The letter was found in a 17th-century postmaster’s trunk in The Hague, Netherlands, alongside more than 3,000 other undelivered letters. More than 550 of these letters were never opened and ‘letterlocked’.
Though recently coined, the term letterlocking describes an old and varied practice, that of using one or several of a suite of physical methods to ensure that nobody reads your letter but its intended recipient. For instance, various folds, rolls, slits, holes, tucks, and adhesives were creatively mixed to construct locks for letters to protect the message. If an intruder did read it, it showed.
A more recent example of letterlocking that has come to light is that of Mary, Queen of Scots, who used a “spiral locking” technique to seal the last letter she wrote before her execution in 1587, indicating that she wanted the contents to remain secret, according to research published in 2021. The fallen monarch used a spiral locking process to seal a message that was “a last will and testament and a bid for martyrdom,” the research published on Friday says.
Read receipts before they were cool
Letterlocking began in the 13th century with the spread of flexible paper and ended with the mass-produced enveloped entered circulation in the 19th century. It is one of many techniques meant for securing documents across a 10,000-year history, from clay tablets in Mesopotamia to today’s online passwords and two-step authentication.
Besides the letterlocking techniques themselves, the passage of time had made the letter from the trunk so fragile that opening them would destroy their contents. Luckily, modern technology can unlock these letters safely.

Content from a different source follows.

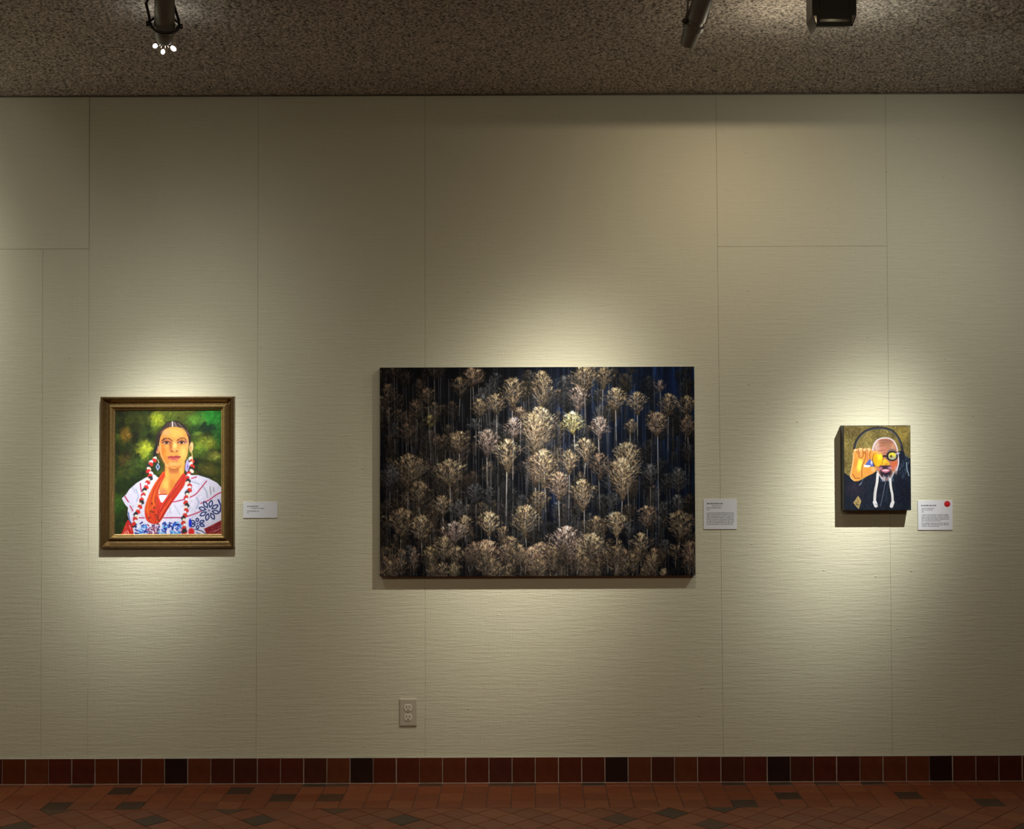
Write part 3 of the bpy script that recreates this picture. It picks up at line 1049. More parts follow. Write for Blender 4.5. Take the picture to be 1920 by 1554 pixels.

In a new study, researchers at Queen Mary University of London placed the letterlocked folded papers inside an X‐ray microtomography scanner. The machine is typically designed to image the mineral content of teeth, but its sensitivity made it ideal for resolving certain types of ink on paper.
After imaging the folded papers, it was then a matter of digitally unfolding and unpacking the sheets using a computer algorithm until they could be read.
So far, the scientists have unlocked four letters and deciphered one letter, known as DB-1627. Dated on July 31, 1697, this letter was written by a man named Jacques Sennacques to his cousin Pierre Le Pers, who lived in The Hague. The author, who lived in Lille, France, asked Le Pers for an official certificate for a relative named Daniel Le Pers, perhaps for solving a matter of inheritance. Before the computational analysis, the researchers only knew the name of the intended recipient, written on the outside of the letter packet.
“Letterlocking has enormous potential to cast new light on countless primary historical materials, and our generalized algorithmic conservation approach demonstrates the power of computational analysis for driving this research forward. We envision a thorough, data-driven study, encompassing tens of thousands of known unopened letters plus millions more opened letters, drawing together letterlocking data globally to make persuasive, consequential statements about historical epistolary security trends. By synthesizing traditional and computational conservation techniques, we can help further integrate computational tools into conservation and the humanities—and show that letters are all the more revealing when left unopened,” the authors concluded in the journal Nature.